In order to fully appreciate the build, please View the PDF of the copyright article appearing in Scale Models Internationl.

I originally built an MS11 myself in the winter of 1992/3, having acquired a fresh kit from Bob, at CarKits International (obsolete kits, Southend, Essex). This was rare prize, for these kits were very hard to come by (some time before the re-issue with corrected box-art) and I would have had to wait months even a year or more until one came up with ‘my name on it’, so to speak. I built it straight out of the box not knowing any better, nor being aware of what a real one looked like. I did restructure the forward cockpit floor, having committed to eliminating Tamiya’s electric motor and the necessary batteries which were contained in the cockpit. I did add brake lines and radiator hose clips, otherwise no other modifications. Naturally, I was pleased enough with it.
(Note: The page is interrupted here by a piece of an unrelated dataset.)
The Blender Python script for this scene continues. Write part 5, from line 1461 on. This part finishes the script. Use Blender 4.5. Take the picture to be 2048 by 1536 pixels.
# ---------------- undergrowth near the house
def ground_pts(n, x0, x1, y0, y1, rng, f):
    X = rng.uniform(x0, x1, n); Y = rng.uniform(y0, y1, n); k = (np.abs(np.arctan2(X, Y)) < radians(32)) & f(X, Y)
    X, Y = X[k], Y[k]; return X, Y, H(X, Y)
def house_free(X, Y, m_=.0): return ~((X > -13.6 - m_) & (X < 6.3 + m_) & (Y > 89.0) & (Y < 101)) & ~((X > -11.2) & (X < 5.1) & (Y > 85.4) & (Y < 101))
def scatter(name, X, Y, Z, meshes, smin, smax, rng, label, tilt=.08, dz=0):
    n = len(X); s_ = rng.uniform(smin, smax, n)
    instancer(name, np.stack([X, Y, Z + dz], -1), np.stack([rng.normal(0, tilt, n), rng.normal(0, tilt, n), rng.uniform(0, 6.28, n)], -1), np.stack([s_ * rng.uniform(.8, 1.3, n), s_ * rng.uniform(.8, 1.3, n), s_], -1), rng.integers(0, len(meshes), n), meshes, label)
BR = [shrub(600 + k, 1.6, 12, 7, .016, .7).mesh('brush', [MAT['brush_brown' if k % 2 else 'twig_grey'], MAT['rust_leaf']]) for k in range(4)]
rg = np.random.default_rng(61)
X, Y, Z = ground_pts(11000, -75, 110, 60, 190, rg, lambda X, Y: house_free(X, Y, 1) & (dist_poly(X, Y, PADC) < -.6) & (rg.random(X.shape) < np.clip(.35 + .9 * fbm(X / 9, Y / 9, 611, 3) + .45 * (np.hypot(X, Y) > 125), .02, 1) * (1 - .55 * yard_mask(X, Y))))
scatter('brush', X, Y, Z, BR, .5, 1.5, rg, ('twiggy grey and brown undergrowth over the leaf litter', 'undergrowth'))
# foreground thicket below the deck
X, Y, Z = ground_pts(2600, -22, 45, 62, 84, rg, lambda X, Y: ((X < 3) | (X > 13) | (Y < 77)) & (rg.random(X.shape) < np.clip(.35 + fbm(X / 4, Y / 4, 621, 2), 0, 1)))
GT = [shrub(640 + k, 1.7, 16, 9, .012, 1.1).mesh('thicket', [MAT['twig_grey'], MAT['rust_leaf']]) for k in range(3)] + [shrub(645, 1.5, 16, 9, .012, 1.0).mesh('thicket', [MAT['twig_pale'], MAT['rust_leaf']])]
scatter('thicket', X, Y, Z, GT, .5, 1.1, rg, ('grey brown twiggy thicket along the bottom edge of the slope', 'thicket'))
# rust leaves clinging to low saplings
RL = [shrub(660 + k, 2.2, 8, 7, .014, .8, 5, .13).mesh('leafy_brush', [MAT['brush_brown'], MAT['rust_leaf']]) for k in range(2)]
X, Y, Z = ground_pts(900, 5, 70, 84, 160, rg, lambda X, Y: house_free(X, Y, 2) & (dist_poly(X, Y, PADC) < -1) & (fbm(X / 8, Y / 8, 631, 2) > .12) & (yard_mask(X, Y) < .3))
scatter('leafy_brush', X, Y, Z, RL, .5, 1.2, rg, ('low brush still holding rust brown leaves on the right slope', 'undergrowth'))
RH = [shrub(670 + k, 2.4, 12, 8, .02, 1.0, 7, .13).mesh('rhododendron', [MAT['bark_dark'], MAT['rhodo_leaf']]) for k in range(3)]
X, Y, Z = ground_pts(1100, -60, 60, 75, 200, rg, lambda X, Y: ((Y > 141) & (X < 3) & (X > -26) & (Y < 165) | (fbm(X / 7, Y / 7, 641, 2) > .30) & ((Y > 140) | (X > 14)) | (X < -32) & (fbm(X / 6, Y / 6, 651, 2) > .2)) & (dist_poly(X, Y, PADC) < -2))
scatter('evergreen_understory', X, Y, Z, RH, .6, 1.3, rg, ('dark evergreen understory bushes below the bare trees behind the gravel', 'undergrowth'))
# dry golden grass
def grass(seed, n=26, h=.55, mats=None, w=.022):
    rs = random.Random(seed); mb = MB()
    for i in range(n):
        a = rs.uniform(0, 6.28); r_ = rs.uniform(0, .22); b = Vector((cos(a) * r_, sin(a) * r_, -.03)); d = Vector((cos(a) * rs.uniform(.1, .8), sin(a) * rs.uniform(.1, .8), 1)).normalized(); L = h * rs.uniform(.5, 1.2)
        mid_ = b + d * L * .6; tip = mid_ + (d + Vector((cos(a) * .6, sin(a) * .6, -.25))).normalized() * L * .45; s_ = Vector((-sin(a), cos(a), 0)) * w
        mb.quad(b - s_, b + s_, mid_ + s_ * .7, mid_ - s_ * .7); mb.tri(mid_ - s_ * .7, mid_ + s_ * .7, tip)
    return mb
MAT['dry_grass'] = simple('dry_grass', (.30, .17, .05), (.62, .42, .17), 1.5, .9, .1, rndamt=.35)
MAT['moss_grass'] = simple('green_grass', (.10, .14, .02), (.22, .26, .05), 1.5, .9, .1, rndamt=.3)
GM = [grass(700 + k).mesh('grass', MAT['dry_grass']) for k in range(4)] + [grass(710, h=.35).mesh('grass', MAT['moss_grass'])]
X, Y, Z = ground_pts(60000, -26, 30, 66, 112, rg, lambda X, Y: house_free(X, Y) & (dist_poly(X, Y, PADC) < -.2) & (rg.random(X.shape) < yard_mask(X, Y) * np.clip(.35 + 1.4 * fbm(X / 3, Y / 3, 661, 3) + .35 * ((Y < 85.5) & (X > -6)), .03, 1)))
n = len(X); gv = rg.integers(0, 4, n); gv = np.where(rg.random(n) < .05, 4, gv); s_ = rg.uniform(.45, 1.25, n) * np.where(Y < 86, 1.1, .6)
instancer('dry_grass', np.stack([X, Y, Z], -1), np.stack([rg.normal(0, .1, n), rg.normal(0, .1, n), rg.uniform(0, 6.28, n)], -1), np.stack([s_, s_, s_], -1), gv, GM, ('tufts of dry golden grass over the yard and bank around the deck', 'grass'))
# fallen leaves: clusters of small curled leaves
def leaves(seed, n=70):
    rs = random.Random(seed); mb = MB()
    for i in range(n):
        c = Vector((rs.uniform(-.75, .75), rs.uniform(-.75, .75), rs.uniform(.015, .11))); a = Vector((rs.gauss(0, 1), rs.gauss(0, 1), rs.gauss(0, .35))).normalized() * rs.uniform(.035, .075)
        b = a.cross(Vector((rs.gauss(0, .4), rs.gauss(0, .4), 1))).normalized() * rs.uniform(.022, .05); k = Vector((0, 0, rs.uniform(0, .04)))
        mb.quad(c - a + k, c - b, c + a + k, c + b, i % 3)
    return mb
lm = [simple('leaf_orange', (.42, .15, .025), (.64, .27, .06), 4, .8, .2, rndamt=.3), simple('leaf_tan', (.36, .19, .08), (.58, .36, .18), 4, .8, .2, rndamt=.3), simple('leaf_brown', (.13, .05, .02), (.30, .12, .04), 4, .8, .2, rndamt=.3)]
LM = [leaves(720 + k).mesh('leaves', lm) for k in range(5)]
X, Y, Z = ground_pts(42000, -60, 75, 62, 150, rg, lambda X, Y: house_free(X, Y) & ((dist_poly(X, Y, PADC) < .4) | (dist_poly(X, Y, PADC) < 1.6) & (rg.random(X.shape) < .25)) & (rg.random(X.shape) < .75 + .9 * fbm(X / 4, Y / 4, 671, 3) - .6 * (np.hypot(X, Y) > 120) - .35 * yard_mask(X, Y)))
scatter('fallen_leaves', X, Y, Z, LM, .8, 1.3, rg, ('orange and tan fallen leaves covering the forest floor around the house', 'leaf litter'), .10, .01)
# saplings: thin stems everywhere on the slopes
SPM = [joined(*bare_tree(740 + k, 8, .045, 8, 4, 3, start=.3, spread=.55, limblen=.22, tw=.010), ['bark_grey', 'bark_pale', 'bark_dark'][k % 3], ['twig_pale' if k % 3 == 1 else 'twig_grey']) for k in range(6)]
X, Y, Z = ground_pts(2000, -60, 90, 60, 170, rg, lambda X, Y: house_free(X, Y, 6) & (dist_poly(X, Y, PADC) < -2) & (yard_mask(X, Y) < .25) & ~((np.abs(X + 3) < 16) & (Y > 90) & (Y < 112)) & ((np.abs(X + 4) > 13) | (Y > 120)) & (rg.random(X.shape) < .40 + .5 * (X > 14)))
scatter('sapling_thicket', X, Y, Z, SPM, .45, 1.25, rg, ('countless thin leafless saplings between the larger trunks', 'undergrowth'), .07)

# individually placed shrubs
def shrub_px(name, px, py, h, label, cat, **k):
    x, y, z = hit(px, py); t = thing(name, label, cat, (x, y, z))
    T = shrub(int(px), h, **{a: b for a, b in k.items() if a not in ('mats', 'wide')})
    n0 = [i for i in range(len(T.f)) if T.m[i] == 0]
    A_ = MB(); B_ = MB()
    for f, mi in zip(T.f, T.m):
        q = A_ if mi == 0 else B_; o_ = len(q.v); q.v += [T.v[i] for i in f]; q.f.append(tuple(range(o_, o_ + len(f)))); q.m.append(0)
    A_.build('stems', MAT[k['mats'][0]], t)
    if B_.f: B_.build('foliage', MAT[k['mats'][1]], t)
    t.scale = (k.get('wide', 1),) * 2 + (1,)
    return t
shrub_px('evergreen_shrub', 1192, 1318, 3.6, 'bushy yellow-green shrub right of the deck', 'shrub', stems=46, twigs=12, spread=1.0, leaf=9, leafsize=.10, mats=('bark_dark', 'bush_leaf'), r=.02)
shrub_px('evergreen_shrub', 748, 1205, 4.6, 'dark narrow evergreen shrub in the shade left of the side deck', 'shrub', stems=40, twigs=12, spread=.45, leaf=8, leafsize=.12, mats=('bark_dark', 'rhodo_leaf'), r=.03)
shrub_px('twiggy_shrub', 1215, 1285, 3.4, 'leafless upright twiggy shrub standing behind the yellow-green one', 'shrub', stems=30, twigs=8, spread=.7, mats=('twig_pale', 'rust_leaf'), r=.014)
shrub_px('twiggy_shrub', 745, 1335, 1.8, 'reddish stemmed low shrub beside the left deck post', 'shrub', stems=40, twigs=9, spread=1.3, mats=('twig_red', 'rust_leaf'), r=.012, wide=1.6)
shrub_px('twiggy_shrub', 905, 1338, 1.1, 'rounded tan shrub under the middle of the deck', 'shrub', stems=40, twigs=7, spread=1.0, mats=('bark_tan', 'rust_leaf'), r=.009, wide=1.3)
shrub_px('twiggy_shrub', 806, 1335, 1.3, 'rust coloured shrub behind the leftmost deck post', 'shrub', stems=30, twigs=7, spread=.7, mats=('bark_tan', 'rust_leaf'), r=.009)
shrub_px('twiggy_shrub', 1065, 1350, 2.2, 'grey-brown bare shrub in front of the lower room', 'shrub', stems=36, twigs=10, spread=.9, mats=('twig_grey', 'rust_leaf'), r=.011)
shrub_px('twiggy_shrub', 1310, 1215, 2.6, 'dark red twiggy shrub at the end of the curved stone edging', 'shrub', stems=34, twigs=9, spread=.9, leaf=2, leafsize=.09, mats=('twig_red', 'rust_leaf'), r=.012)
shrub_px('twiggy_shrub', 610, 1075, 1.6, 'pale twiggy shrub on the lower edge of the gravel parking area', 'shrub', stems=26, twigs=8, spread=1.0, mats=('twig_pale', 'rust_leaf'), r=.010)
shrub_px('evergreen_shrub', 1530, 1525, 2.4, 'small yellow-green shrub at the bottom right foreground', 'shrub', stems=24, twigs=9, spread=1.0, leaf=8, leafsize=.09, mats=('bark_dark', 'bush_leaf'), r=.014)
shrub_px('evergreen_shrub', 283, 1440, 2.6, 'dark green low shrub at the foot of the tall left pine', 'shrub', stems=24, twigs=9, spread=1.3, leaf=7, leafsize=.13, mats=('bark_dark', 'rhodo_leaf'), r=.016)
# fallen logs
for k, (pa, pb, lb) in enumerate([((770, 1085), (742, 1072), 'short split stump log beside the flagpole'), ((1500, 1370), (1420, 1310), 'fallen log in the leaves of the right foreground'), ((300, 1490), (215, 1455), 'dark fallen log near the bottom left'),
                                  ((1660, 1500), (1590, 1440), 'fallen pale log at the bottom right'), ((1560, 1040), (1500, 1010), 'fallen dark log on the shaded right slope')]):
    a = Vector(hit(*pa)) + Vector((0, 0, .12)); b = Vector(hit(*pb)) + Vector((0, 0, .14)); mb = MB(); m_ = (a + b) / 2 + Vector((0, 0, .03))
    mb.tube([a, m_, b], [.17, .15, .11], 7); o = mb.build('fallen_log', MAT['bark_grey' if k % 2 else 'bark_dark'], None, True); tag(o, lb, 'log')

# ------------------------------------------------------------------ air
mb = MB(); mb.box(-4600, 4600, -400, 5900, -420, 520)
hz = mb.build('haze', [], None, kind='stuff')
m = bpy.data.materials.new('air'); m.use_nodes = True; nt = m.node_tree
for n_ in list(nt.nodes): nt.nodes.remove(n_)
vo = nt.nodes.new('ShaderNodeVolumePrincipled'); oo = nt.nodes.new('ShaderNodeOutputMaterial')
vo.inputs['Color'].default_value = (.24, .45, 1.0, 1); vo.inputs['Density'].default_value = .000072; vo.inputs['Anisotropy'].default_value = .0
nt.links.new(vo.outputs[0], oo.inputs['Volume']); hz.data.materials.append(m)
By the year 2000, I had visited Goodwood Festival of Speed a few times and became ‘aware’ of how far off the mark some of these models were and I began to demand more authenticity and could begin to see a way of achieving this. Therefore, I was able to take a built MS11 (such as my own) and with aspirations borne from a set of LAT photos and a good book or two (I remember Alan Henry’s History of the Grand Prix (WHSmith publication), large format, as being especially good), I set about producing a better version of the MS11. If you want to see what a standard straight out of the box MS11 looks like, see Trevor Pask’s article in Scale Auto Modeller, Volume 1, Issue 11 Sept 1999, where Trevor has produced an honest representation of this fairly disappointing model.

I carefully separated my weakly glued efforts and cut it up with sympathetic surgical precision where needed, to give myself a set of lovely new parts to bring together in an invigorating and refreshing way, to copy as closely as possible the feel and character of that car in 1968 which so captured imagination with its exhaust note and extravagance of engine and all that lay behind the driver’s shoulders. I had never seen a real car, let alone measure anything, so this was an exercise purely of judgement by sight, …did it ‘look right’? I’ll leave you to judge that, but I am happy to leave the tape measure at home until one day I might re-visit the project perhaps,… perhaps not.

I particularly wanted to capture the pugnacious image of the car, the tidy enough but overly busy laboratory-like rear end of the car, the accuracy of certain details as shown on the LAT photographs compared to the original kit I wanted to reproduce. The contrasting approach to safety was apparent in that the Stewart MS10 would have seat belts and these would be absent on the MS11, as they were not yet compulsory (until 1969). I enjoyed the adventure of the new decals I had to produce, the experiments with tyres, (central tread cut out), the Heath Robinson oil cooler on the left side of the monocoque, the risky production of the long range fuel tank adapted cockpit surround, new steel suspension parts and many scratch-built extras making my model unique. All these things were really exciting over ten years ago now and they have stood the test of time. Correspondence came as a result of their publication and through this I met a good friend Allan N from Denmark who I meet every year at the Festival of Speed.

This model amply illustrated the contrasting approach between the French way of doing things and the English presentation of a car, namely the MS10. Both are beautiful, together they are sensational.